Of course 100% coverage can be a weak property if that's how you treat it. But as part of a disciplined team it's a godsend. Your tools warn you of potential problems, and of course how you react to those warnings is your own business. You CAN ignore that the canary has died, or maybe nail it to its perch and say everything's fine, but some of us would rather take more proactive measures when we see warning signs, or make an informed decision that it's a false alarm (add a "don't report test coverage for this" annotation). All we want are the tools so that we CAN practice good hygiene in go, like being notified whenever we might have forgotten to test some parts of the code changes we'd planned to.

Besides agreeing with everything that @kstenerud just said, I'd like to emphasize that the following statement by @bcmills is in my opinion a very inaccurate description of what test coverage can tell us:

100% test coverage asserts a very trivial property: namely, “there exists some condition under which the line does not panic without a corresponding recover”. That is a very, very weak property — on par with “the line does not contain a type error”, and certainly not enough to be confident that the code is actually adequately-tested.

The point of covering a code path is not _just_ to prove that it doesn't panic.

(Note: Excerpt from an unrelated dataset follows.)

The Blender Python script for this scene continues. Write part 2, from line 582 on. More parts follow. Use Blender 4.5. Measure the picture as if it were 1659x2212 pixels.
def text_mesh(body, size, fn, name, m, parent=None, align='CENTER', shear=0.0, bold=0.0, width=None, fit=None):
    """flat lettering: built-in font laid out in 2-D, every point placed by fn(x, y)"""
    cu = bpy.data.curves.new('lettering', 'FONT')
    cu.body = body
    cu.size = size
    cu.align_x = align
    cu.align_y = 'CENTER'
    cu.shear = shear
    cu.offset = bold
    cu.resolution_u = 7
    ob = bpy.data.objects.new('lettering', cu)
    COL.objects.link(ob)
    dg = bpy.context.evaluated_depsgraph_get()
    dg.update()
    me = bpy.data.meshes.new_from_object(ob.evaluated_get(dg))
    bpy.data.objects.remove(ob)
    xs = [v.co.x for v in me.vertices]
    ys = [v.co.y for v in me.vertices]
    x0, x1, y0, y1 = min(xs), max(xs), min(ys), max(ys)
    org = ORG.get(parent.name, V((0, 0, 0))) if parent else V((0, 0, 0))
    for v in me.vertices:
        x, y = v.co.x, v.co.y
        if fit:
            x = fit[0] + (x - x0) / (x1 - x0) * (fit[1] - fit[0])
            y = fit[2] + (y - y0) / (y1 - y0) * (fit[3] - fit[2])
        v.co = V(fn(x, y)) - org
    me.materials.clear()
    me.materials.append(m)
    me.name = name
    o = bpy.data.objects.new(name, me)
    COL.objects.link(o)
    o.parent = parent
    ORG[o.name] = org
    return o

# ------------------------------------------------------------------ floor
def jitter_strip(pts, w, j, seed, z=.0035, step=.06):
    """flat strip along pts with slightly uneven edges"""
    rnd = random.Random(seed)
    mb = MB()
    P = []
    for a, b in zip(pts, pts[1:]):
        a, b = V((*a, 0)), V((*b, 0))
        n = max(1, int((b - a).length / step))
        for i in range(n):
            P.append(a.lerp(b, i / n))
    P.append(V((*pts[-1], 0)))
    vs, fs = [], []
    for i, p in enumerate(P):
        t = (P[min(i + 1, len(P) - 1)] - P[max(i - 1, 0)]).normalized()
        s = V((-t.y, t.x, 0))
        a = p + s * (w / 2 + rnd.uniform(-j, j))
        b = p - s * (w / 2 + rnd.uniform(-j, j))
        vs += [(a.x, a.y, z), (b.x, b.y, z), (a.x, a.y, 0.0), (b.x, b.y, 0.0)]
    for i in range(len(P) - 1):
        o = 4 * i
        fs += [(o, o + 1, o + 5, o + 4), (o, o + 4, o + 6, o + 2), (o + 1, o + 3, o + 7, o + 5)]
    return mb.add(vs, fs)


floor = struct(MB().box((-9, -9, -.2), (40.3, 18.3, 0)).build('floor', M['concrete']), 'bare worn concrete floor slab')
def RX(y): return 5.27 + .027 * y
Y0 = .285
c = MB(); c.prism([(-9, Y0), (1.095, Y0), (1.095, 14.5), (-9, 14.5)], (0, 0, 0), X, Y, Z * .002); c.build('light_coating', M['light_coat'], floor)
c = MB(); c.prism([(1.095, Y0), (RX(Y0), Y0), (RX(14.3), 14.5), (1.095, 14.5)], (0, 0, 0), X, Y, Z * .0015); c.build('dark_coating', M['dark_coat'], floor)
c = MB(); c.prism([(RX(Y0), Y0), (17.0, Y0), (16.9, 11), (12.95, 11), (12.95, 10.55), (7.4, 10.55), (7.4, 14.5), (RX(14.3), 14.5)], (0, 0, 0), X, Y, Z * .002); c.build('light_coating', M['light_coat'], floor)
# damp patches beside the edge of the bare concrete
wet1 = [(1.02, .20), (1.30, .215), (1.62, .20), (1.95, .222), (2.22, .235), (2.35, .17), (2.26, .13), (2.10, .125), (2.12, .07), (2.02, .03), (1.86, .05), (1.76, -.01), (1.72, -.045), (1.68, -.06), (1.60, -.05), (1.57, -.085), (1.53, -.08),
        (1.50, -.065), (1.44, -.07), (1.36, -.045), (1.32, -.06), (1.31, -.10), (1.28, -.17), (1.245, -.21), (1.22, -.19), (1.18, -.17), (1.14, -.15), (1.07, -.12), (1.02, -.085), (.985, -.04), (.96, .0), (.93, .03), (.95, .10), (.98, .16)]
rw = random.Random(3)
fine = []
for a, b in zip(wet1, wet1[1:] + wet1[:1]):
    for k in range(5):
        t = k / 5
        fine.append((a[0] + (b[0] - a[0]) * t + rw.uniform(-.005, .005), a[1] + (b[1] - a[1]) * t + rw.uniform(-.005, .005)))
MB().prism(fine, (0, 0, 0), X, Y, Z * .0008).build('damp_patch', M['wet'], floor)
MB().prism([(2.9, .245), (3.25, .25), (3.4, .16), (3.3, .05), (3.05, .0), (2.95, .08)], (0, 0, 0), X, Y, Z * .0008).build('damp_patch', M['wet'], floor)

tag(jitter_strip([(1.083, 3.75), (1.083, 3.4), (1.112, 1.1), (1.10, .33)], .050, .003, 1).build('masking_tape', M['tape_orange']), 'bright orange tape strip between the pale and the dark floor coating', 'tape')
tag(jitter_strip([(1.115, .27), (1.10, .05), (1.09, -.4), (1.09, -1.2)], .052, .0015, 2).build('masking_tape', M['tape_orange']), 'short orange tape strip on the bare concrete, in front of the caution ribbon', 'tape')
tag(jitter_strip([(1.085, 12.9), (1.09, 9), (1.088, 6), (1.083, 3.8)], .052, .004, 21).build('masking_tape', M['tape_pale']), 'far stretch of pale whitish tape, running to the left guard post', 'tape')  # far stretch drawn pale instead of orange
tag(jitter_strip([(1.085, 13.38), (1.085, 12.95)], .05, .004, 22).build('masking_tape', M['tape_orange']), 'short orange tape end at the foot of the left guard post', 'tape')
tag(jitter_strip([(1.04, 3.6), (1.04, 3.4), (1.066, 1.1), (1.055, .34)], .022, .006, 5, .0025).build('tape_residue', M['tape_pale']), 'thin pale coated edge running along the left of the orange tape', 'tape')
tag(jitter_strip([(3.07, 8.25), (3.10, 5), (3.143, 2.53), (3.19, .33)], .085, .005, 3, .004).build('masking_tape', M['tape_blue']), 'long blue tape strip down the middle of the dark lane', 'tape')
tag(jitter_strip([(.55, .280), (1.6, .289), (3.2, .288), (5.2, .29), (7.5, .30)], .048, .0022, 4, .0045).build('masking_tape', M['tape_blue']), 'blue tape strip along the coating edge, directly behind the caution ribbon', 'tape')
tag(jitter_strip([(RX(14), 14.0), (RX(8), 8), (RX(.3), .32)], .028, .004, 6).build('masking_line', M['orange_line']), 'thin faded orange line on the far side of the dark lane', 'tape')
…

It's also to prove that the code path was executed, _and therefore if there is a logic mistake within that path, there is a chance that tests will notice it_. If a code path has no coverage, you may wrongly think you are testing it when you're not.

It's not hard to think of situations where what appeared to be a successful test actually just means that you have not accounted for every relevant permutation of preconditions. We've probably all done this quite a few times. Take this deliberately silly example:

func F(n int, b bool) int {
    if n == 5 && b {
        return 0
    }
    return n + 1
}

If none of our tests happen to invoke F with the parameters (5, true), then we can't say whether every related piece of our code was written with a correct understanding of how F behaves— so something might break under those conditions. Of course, it's a basic principle of test design that if you _know_ there is a specific conditional behavior like this, then you should make sure your tests cover all relevant permutations. But it is very easy to forget that. And even if you don't forget, it's also easy to write a test that _at the time you wrote it_ exercised all the code paths... but then due to a logic change somewhere else, those preconditions no longer result in calling F(5, true).

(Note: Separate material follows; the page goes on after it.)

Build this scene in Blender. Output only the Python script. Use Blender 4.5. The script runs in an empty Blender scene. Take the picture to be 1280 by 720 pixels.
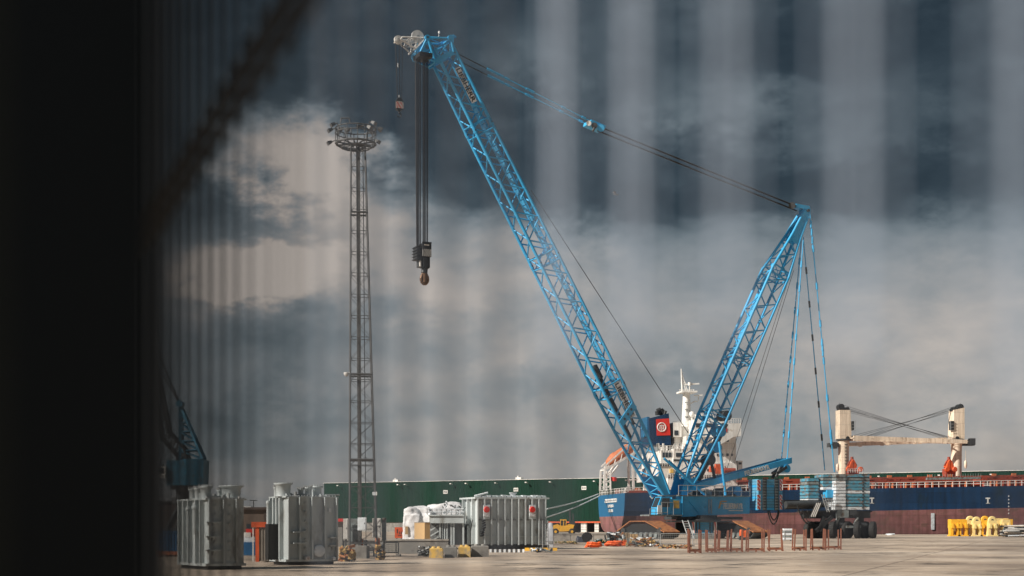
import bpy, math, random
from mathutils import Vector as V, noise as mnoise
random.seed(7)
sc = bpy.context.scene
R = math.radians
EYE, HZ, FP = 1.6, 659.0, 1800.0     # eye height, horizon row, focal length in photo pixels

# ---------------------------------------------------------------- camera
cd = bpy.data.cameras.new('camera'); cam = bpy.data.objects.new('camera', cd)
sc.collection.objects.link(cam); sc.camera = cam
cam.location = (0, 0, EYE); cam.rotation_euler = (R(90), 0, 0)
cd.sensor_width = 36; cd.lens = FP/1280*36; cd.shift_y = (HZ-360)/1280
cd.clip_start = .05; cd.clip_end = 8000
cd.dof.use_dof = True; cd.dof.focus_distance = 205; cd.dof.aperture_fstop = 2.3; cd.dof.aperture_blades = 0

# ---------------------------------------------------------------- sun and sky
SUN = V((-.72, -.38, .585)).normalized()
sl = bpy.data.lights.new('sun', 'SUN'); so = bpy.data.objects.new('sun', sl); sc.collection.objects.link(so)
sl.energy = 5.0; sl.angle = R(.53); sl.color = (1, .93, .84)
so.rotation_euler = SUN.to_track_quat('Z', 'Y').to_euler()
w = bpy.data.worlds.new('World'); sc.world = w; w.use_nodes = True
nt = w.node_tree; N = nt.nodes; L = nt.links; N.clear()
def val(x):
    n = N.new('ShaderNodeValue'); n.outputs[0].default_value = x; return n.outputs[0]
def M(op, a, b=None, c=None, clamp=False):
    n = N.new('ShaderNodeMath'); n.operation = op; n.use_clamp = clamp
    for i, v in enumerate((a, b, c)):
        if v is None: continue
        if isinstance(v, (int, float)): n.inputs[i].default_value = v
        else: L.new(v, n.inputs[i])
    return n.outputs[0]
tc = N.new('ShaderNodeTexCoord'); sep = N.new('ShaderNodeSeparateXYZ'); L.new(tc.outputs['Generated'], sep.inputs[0])
az = M('MULTIPLY', M('ARCTAN2', sep.outputs[0], sep.outputs[1]), 57.2958)
el = M('MULTIPLY', M('ARCSINE', sep.outputs[2]), 57.2958)
def comb(x, y, z=0):
    n = N.new('ShaderNodeCombineXYZ')
    for i, v in enumerate((x, y, z)):
        if isinstance(v, (int, float)): n.inputs[i].default_value = v
        else: L.new(v, n.inputs[i])
    return n.outputs[0]
def nz(sx, sy, detail=6, rough=.6, off=0., dist=0.):
    n = N.new('ShaderNodeTexNoise'); n.inputs['Scale'].default_value = 1
    n.inputs['Detail'].default_value = detail; n.inputs['Roughness'].default_value = rough
    n.inputs['Distortion'].default_value = dist
    L.new(comb(M('MULTIPLY', az, sx), M('MULTIPLY', el, sy), off), n.inputs['Vector'])
    return M('SUBTRACT', n.outputs[0], .5)
n1 = nz(.16, .32, 8, .62, 3.1, .1); n2 = nz(.48, .80, 12, .62, 9.7, .1); n5 = nz(.26, .44, 10, .58, 21.3, .3); n3 = nz(.12, .6, 5, .55, 5.5)
azw = M('ADD', M('ADD', az, M('MULTIPLY', n1, 9)), M('MULTIPLY', n2, 2.2))
elw = M('ADD', M('ADD', el, M('MULTIPLY', n1, 4.5)), M('MULTIPLY', n2, 2.6))
base = N.new('ShaderNodeValToRGB'); cr = base.color_ramp
L.new(M('DIVIDE', elw, 60), base.inputs[0])
SKY_BASE = [(0, .72), (2/60, .72), (5/60, .74), (7.5/60, .74), (9.2/60, .68), (10.8/60, .50), (12.4/60, .29), (14.5/60, .21), (17/60, .23), (21/60, .25), (30/60, .42), (1, .5)]
for i, (p, v) in enumerate(SKY_BASE):
    e = cr.elements[i] if i < 2 else cr.elements.new(p)
    e.position = p; e.color = (v, v, v, 1)
v = M('ADD', M('ADD', base.outputs[0], M('MULTIPLY', n5, .30)), M('MULTIPLY', n2, .30))
v = M('ADD', v, M('MULTIPLY', n3, .12))
# cloud banks: azimuth, elevation, half width, half height (degrees), strength
BANKS = [(-8.8, 14.1, 3.8, 2.1, .74), (-7.0, 12.4, 3.0, 2.2, .30), (-10.4, 9.9, 2.9, .95, .66), (-5.5, 15.8, 3, 1.2, -.12), (-11.5, 7.3, 6.0, 1.3, -.20),
         (-12, 4.2, 6, 2.2, -.22), (-9, 18.5, 9, 2.0, -.04), (-2.5, 10.6, 5.0, 2.0, .24), (8.5, 16.2, 4.0, 1.2, .17), (1.5, 17.8, 3, 1.6, .12),
         (14.5, 14.9, 3.5, .8, .10), (12.5, 12.8, 6, 1.2, -.14), (13, 18.3, 4.0, 1.4, -.14), (5.0, 12.8, 4.5, .9, -.08), (4, 5.6, 6, .7, -.10), (17, 5, 5, 4, .07)]
for a0, e0, ra, re, k in BANKS:
    da = M('DIVIDE', M('SUBTRACT', azw, a0), ra); de = M('DIVIDE', M('SUBTRACT', elw, e0), re)
    q = M('ADD', M('MULTIPLY', da, da), M('MULTIPLY', de, de)); q = M('POWER', q, 1.5)
    g = M('EXPONENT', M('MULTIPLY', q, -1)); v = M('ADD', v, M('MULTIPLY', g, k))
ramp = N.new('ShaderNodeValToRGB'); L.new(v, ramp.inputs[0]); cr = ramp.color_ramp
SKY_COL = [(0, (.008, .015, .020)), (.2, (.022, .036, .046)), (.35, (.060, .082, .096)), (.5, (.145, .180, .200)), (.68, (.272, .292, .304)), (.85, (.46, .415, .38)), (1, (.62, .55, .49))]
for i, (p, c) in enumerate(SKY_COL):
    e = cr.elements[i] if i < 2 else cr.elements.new(p)
    e.position = p; e.color = (*c, 1)
cr.interpolation = 'B_SPLINE'
sky = N.new('ShaderNodeTexSky'); sky.sky_type = 'NISHITA'; sky.sun_disc = False
sky.sun_elevation = math.asin(SUN.z); sky.sun_rotation = math.atan2(SUN.x, SUN.y)
vm = N.new('ShaderNodeVectorMath'); vm.operation = 'SCALE'; L.new(ramp.outputs[0], vm.inputs[0]); vm.inputs['Scale'].default_value = 8
mx = N.new('ShaderNodeMix'); mx.data_type = 'RGBA'; mx.inputs[0].default_value = .96
L.new(sky.outputs[0], mx.inputs[6]); L.new(vm.outputs[0], mx.inputs[7])
bg = N.new('ShaderNodeBackground'); bg.inputs[1].default_value = .1; L.new(mx.outputs[2], bg.inputs[0])
wo = N.new('ShaderNodeOutputWorld'); L.new(bg.outputs[0], wo.inputs[0])
vs = sc.view_settings; vs.view_transform = 'Standard'; vs.look = 'None'; vs.exposure = .35; vs.gamma = 1
sc.render.engine = 'CYCLES'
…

So it is very handy to be able to look at a coverage report and see that the return 0 block is never being called in tests. That has nothing to do with thinking it might panic.

No one here has claimed that perfect coverage means your tests are perfect. The point is the converse: if there's a gap in coverage that you did not anticipate, then you _know_ your tests are _not_ perfect. And therefore, it's desirable to be able to exclude gaps that you're already aware of and have determined are either not significant or impossible to cover in tests, so that any new gaps stand out.

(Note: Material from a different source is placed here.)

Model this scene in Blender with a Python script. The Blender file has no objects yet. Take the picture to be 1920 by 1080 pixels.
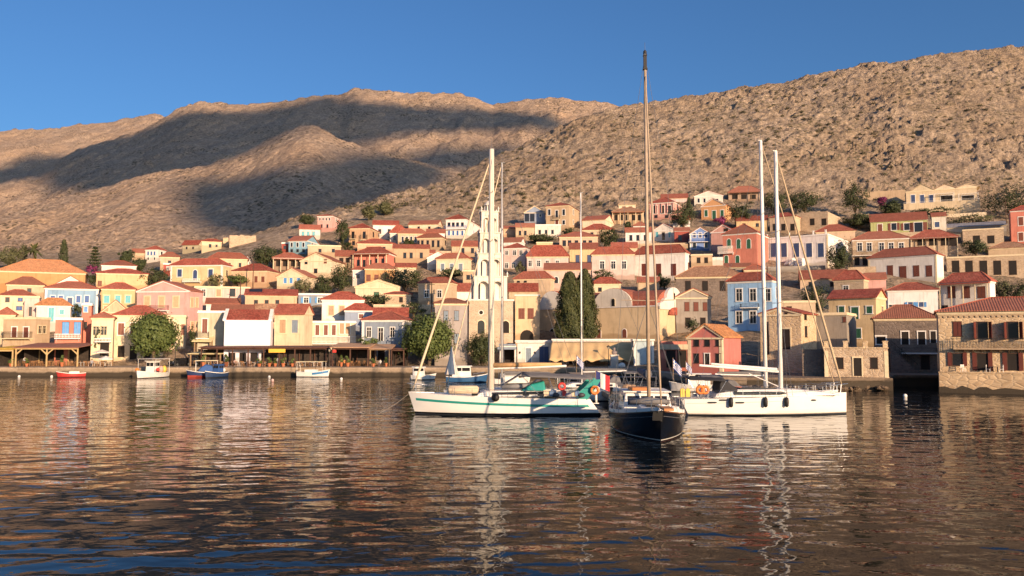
import bpy, math, random
import numpy as np
from mathutils import Vector, Matrix
random.seed(7)
RNG = np.random.default_rng(11)
scene = bpy.context.scene
COL = scene.collection
R = math.radians

# ------------------------------------------------------------------ camera
F = 1500.0                      # focal length in pixels of a 1920 px wide picture
CAMZ = 6.0
PIT = math.atan(100 / F)
SA, CA = math.sin(PIT), math.cos(PIT)
cam_d = bpy.data.cameras.new('camera')
cam_d.sensor_width = 36
cam_d.lens = F / 1920 * 36
cam_d.clip_start = 0.5
cam_d.clip_end = 20000
cam = bpy.data.objects.new('camera', cam_d)
COL.objects.link(cam)
cam.location = (0, 0, CAMZ)
cam.rotation_euler = (R(90) + PIT, 0, 0)
scene.camera = cam

def P(px, py, Y):
    """world point seen at picture position (px, py) at distance Y"""
    dx = (px - 960) / F; dy = (540 - py) / F
    k = Y / (CA - dy * SA)
    return Vector((dx * k, Y, CAMZ + k * (SA + dy * CA)))
def ray(px, py):
    dx = (px - 960) / F; dy = (540 - py) / F
    return Vector((dx, CA - dy * SA, SA + dy * CA))
def proj(p):
    x, y, z = p[0], p[1], p[2] - CAMZ
    d = y * CA + z * SA
    return 960 + F * x / d, 540 - F * (z * CA - y * SA) / d

# ------------------------------------------------------------------ light
SUN_AZ, SUN_EL = R(33), R(12)   # behind the camera, to its right
SUN = Vector((math.sin(SUN_AZ) * math.cos(SUN_EL), -math.cos(SUN_AZ) * math.cos(SUN_EL), math.sin(SUN_EL)))
sl = bpy.data.lights.new('sun', 'SUN')
sl.energy = 5.0; sl.angle = R(0.53); sl.color = (1.0, 0.69, 0.435)
so = bpy.data.objects.new('sun', sl); COL.objects.link(so)
so.rotation_euler = (-SUN).to_track_quat('-Z', 'Y').to_euler()
so.location = (60, -80, 60)
w = bpy.data.worlds.new('World'); scene.world = w; w.use_nodes = True
nt = w.node_tree
sky = nt.nodes.new('ShaderNodeTexSky'); sky.sky_type = 'NISHITA'; sky.sun_disc = False
sky.sun_elevation = R(24); sky.sun_rotation = math.pi - SUN_AZ
sky.sun_elevation = SUN_EL
sky.altitude = 0; sky.air_density = 1.0; sky.dust_density = 2.0; sky.ozone_density = 6.0
bg = nt.nodes['Background']; bg.inputs['Strength'].default_value = 0.112
nt.links.new(sky.outputs[0], bg.inputs[0])
scene.view_settings.view_transform = 'Standard'
scene.view_settings.look = 'None'
scene.view_settings.exposure = 0.52
scene.view_settings.gamma = 1.0
scene.view_settings.use_curve_mapping = False
scene.cycles.max_bounces = 6
scene.cycles.use_denoising = True

# ------------------------------------------------------------------ mesh helpers
class MB:
    def __init__(s): s.v = []; s.f = []; s.m = []
    def add(s, vs, fs, mi=0):
        o = len(s.v); s.v += [tuple(p) for p in vs]
        for f in fs: s.f.append(tuple(i + o for i in f)); s.m.append(mi)
        return s
    def box(s, x0, x1, y0, y1, z0, z1, mi=0):
        return s.add([(x0,y0,z0),(x1,y0,z0),(x1,y1,z0),(x0,y1,z0),(x0,y0,z1),(x1,y0,z1),(x1,y1,z1),(x0,y1,z1)],
              [(0,3,2,1),(4,5,6,7),(0,1,5,4),(1,2,6,5),(2,3,7,6),(3,0,4,7)], mi)
    def prism_y(s, prof, y0, y1, mi=0):
        """profile of (x,z), counter-clockwise seen from -y, extruded along y"""
        n = len(prof)
        vs = [(x, y0, z) for x, z in prof] + [(x, y1, z) for x, z in prof]
        fs = [tuple(range(n)), tuple(range(2*n-1, n-1, -1))] + [(i, i+n, (i+1) % n + n, (i+1) % n) for i in range(n)]
        return s.add(vs, fs, mi)
    def prism_x(s, prof, x0, x1, mi=0):
        """profile of (y,z), extruded along x"""
        n = len(prof)
        vs = [(x0, y, z) for y, z in prof] + [(x1, y, z) for y, z in prof]
        fs = [tuple(range(n-1, -1, -1)), tuple(range(n, 2*n))] + [(i, (i+1) % n, (i+1) % n + n, i+n) for i in range(n)]
        return s.add(vs, fs, mi)
    def prism_z(s, prof, z0, z1, mi=0):
        n = len(prof)
        vs = [(x, y, z0) for x, y in prof] + [(x, y, z1) for x, y in prof]
        fs = [tuple(range(n-1, -1, -1)), tuple(range(n, 2*n))] + [(i, (i+1) % n, (i+1) % n + n, i+n) for i in range(n)]
        return s.add(vs, fs, mi)
    def tube(s, pts, r, n=6, mi=0, cap=True):
        """a tube along a polyline; r a radius or a list of radii"""
        pts = [Vector(p) for p in pts]
        rs = r if isinstance(r, (list, tuple)) else [r] * len(pts)
        vs = []
        for i, p in enumerate(pts):
            d = (pts[min(i+1, len(pts)-1)] - pts[max(i-1, 0)]).normalized()
            a = d.cross(Vector((0, 0, 1)) if abs(d.z) < .95 else Vector((1, 0, 0))).normalized(); b = d.cross(a)
            for k in range(n):
                t = 2 * math.pi * k / n
                vs.append(p + (a * math.cos(t) + b * math.sin(t)) * rs[i])
        fs = []
        for i in range(len(pts) - 1):
            for k in range(n):
                k2 = (k + 1) % n
                fs.append((i*n+k, i*n+k2, (i+1)*n+k2, (i+1)*n+k))
        if cap:
            fs.append(tuple(range(n-1, -1, -1))); fs.append(tuple(range((len(pts)-1)*n, len(pts)*n)))
        return s.add(vs, fs, mi)
    def lathe(s, prof, cx=0, cy=0, cz=0, n=12, mi=0):
        """profile of (radius, z)"""
        vs = []
        for r, z in prof:
            for k in range(n):
                t = 2*math.pi*k/n; vs.append((cx + r*math.cos(t), cy + r*math.sin(t), cz + z))
        fs = []
        for i in range(len(prof)-1):
            for k in range(n):
                k2 = (k+1) % n; fs.append((i*n+k, i*n+k2, (i+1)*n+k2, (i+1)*n+k))
        fs.append(tuple(range(n-1, -1, -1))); fs.append(tuple(range((len(prof)-1)*n, len(prof)*n)))
        return s.add(vs, fs, mi)
    def ball(s, c, r, n=10, sx=1, sy=1, sz=1, mi=0):
        m = n // 2 + 1
        vs = []; fs = []
        for i in range(1, m):
            t = math.pi * i / m
            for k in range(n):
                a = 2*math.pi*k/n
                vs.append((c[0]+r*sx*math.sin(t)*math.cos(a), c[1]+r*sy*math.sin(t)*math.sin(a), c[2]+r*sz*math.cos(t)))
        top = len(vs); vs.append((c[0], c[1], c[2]+r*sz)); vs.append((c[0], c[1], c[2]-r*sz))
        for k in range(n):
            k2 = (k+1) % n
            fs.append((top, k, k2)); fs.append((top+1, (m-2)*n+k2, (m-2)*n+k))
            for i in range(m-2): fs.append((i*n+k, (i+1)*n+k, (i+1)*n+k2, i*n+k2))
        return s.add(vs, fs, mi)
    def build(s, name, mats, parent=None, smooth=False):
        me = bpy.data.meshes.new(name)
        me.from_pydata(s.v, [], s.f)
        if not isinstance(mats, (list, tuple)): mats = [mats]
        for m in mats: me.materials.append(m)
        if len(mats) > 1: me.polygons.foreach_set('material_index', s.m)
        if smooth: me.polygons.foreach_set('use_smooth', [True] * len(s.f))
        me.update()
        o = bpy.data.objects.new(name, me); COL.objects.link(o)
        if parent: o.parent = parent
        return o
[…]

I agree with the utility and ultimately I'd be nice to have something like this in go itself, however does that have to be the first step? The impression I get isn't that go has excess developer resources, so an external tool seems more appropriate. If that gets lots of attention and usage, I'd assume chances will also be higher to get changes about this issue into go itself. I am currently only aware of https://github.com/dave/courtney that already does e.g. marking code as not tested, maybe there's other tools that could be used and extended.

Ah perfect! I'll use courtney then. TBH I'm rather surprised that Google hasn't put some effort into this kind of code coverage tool. A tool that alerts you when your code changes probably haven't been adequately tested will reduce your fail rate in production, and that always makes the bean counters happy.

FWIW, I agree there should be a mechanism for explicitly marking some statements as never reachable when evaluating test coverage. In any non-trivial program there will always be some code paths that will only ever be executed in what are effectively impossible scenarios. Yet you don’t want to continue as if everything was okay if the impossible happens. So you attempt to handle the impossible case. Injecting a mock to exercise those scenarios can be difficult to justify. Note that such cases should be a negligible percentage, well under 0.001%, of all testable statements. This isn't, in my opinion, about gaming the numbers. It's about making it easy for a project to annotate the code so it is clear what code falls into the "we don't test this because it can't happen in practice, but theoretically could" bucket while making the coverage data more useful.

Update since I wrote the above on Aug 8:

I was looking at the Elvish shell test coverage and noticed one file had exactly one line that was not covered: https://codecov.io/gh/elves/elvish/src/master/pkg/wcwidth/wcwidth.go. Specifically the panic in this block:

if w < 0 {
 panic("negative width")
}

It's essentially an assertion that validates the caller of the function is not violating its contract. There is no meaningful way, or reason to, test that. Having a way to mark that block as excluded from coverage reports would be useful.